Mr Beament would not rule out new acquisitions in the near future, but did refer to the company’s ‘internal motto’ – “you’ve got to earn the right to grow again”.

“You’ve always got to keep your eye out, you can never stop looking – we never have, ever since we bought Paulsens four years ago, because things come up when you least expect,” he said.

“It’s an interesting environment in the industry at the moment; it’s the haves and the have-nots…it’s hard for explorers and developers at the junior end of the market.

“[New acquisitions] won’t happen right now, but might again in 12 months.”

Costs and markets

Despite recent strong gains – the gold price has soared more than $200/oz since December – the market remains volatile and keeping costs down is essential to Northern Star’s continued success.

Overall, Northern Star has a low cost base – its all-in sustaining cost was $1037/oz in the December quarter, while its average realised price reached $1417/oz.

However that cost was “distorted”, according to Mr Beament, by a non-cash item for rehabilitation liabilities inherited from its acquisitions, worth about $50/oz.

Costs also remained high at some operations because of large investment programs – while Kundana’s carries an all-in sustaining cost of just $632/oz, Plutonic’s gold costs a high $1787/oz.

Mr Beament said the Northern Star’s massive investment in Plutonic over the existing gold reserve had temporarily sent its costs up, with seven diamond rigs spinning at the site and a development jumbo operating.

“It’s like it’s in a construct and build phase, but it’s an operating asset; it’s like us building a new mine,” he said.

“But we look at it as a whole business, it’s about the overall company profile margin per ounce.

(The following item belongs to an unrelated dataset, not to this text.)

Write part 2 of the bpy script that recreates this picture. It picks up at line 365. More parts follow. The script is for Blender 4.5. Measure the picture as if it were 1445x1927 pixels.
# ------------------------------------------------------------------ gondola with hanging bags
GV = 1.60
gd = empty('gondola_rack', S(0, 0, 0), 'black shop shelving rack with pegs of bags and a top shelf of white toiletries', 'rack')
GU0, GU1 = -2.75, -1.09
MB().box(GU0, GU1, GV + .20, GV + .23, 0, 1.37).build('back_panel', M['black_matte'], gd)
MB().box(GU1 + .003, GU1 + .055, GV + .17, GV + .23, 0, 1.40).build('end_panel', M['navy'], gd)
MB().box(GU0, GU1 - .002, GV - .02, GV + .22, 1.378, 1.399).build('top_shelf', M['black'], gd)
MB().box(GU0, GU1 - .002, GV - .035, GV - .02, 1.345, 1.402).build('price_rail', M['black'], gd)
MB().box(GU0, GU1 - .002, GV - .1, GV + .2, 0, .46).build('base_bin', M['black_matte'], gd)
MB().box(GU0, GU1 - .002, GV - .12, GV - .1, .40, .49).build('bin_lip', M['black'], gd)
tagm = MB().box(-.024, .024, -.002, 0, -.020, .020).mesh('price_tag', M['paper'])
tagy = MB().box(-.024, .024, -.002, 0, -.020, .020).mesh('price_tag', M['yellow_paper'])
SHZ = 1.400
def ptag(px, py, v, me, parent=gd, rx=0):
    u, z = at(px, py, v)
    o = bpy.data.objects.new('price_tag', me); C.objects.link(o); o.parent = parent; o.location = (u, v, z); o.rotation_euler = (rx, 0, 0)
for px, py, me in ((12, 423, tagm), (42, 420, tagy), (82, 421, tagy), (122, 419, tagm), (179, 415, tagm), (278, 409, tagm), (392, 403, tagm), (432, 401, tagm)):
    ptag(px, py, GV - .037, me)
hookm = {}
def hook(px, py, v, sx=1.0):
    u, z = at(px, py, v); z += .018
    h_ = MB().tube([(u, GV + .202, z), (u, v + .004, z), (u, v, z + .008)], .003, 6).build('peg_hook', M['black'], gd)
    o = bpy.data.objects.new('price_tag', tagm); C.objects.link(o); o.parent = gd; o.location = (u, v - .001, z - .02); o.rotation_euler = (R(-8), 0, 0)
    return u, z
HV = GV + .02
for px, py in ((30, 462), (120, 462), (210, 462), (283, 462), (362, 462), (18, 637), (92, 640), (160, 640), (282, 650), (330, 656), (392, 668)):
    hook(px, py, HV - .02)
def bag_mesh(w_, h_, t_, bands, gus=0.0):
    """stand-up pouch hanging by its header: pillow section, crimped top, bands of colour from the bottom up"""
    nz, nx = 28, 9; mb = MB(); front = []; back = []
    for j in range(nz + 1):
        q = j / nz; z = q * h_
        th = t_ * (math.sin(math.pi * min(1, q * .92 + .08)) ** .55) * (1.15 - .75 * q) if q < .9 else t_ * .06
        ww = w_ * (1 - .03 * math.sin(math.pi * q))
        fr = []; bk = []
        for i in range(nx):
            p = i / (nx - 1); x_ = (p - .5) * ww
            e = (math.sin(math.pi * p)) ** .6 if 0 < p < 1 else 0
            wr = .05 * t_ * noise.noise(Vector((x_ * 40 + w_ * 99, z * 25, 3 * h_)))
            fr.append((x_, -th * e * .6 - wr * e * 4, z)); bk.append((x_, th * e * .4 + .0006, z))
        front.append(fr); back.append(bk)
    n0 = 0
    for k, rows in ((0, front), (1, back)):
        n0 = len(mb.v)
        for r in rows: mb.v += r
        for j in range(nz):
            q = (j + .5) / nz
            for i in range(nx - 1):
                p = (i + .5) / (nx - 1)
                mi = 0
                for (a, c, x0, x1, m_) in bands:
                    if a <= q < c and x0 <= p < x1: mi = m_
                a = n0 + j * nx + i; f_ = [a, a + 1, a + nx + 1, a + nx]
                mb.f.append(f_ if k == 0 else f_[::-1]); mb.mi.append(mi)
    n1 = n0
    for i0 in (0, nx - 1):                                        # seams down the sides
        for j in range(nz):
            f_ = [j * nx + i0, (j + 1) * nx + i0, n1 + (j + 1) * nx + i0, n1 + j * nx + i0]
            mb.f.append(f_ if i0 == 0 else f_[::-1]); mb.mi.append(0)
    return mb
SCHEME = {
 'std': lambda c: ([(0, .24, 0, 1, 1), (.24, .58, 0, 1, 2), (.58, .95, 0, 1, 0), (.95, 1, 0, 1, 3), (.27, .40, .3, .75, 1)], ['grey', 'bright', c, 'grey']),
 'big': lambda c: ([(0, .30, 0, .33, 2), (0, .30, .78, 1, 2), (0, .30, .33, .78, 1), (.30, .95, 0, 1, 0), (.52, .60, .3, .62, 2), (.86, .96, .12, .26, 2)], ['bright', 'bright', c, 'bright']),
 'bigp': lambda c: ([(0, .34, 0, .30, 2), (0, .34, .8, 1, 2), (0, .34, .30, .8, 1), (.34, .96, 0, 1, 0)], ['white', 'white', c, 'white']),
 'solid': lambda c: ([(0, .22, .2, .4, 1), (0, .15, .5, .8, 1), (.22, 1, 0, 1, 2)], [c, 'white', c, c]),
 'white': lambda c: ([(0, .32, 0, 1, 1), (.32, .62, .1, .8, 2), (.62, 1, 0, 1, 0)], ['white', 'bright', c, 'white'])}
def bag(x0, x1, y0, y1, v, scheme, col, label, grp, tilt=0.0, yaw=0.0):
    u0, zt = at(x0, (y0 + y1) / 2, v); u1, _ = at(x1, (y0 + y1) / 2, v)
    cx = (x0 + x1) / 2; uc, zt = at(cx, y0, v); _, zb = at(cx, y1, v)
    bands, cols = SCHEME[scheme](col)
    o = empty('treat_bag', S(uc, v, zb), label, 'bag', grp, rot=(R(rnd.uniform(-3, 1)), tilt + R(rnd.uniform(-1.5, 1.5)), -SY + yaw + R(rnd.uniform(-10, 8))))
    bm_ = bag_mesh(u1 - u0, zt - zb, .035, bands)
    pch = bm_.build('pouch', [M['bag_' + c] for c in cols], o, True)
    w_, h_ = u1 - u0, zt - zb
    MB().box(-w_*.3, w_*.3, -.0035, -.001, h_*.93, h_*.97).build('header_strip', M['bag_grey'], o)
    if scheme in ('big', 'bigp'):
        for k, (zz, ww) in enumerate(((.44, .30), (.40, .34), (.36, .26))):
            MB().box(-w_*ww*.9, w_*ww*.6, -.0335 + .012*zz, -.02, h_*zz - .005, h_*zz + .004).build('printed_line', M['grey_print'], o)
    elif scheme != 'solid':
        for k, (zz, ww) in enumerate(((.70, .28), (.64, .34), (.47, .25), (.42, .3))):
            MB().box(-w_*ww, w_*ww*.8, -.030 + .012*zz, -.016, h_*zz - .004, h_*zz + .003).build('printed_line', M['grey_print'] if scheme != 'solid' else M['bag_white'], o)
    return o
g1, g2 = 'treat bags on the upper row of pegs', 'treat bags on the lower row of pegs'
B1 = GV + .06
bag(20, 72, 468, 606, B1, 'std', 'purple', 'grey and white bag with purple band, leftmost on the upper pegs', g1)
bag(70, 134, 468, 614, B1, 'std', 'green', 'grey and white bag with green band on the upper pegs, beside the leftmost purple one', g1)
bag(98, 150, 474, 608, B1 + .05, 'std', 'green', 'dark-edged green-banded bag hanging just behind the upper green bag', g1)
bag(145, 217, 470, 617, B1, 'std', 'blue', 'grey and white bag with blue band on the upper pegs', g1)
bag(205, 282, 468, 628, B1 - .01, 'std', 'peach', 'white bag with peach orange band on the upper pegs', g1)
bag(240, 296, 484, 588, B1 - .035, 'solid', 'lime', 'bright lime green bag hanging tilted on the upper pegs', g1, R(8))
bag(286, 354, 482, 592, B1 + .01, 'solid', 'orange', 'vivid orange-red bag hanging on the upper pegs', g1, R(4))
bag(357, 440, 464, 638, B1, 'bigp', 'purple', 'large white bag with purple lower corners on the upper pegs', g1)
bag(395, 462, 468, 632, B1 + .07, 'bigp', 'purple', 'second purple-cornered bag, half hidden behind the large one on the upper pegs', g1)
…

“You’ve always got different parts [and] that’s why you’ve got to diversify your portfolio; one is higher for a period of time, one is lower to offset it, and that’s what gives us flexibility as a business.”

It is that flexibility and low-cost base that had enabled Northern Star to ride out fluctuations in the gold market for the past two years.

On top of the company’s strong base line, Mr Beament is relatively confident in the future of the gold market.

“The volatility is here to stay, but there’s not much downside on the US gold price and the [Australian] currency will stay low,” he said.

“There has been a fundamental change in the last six weeks; people around the world are realising that gold is a safe haven again.

“If we keep our cost base around $1000/oz we can ride those bumps and sleep well at night…and when [the price] is up, it gives us the confidence to make strong decisions quickly.”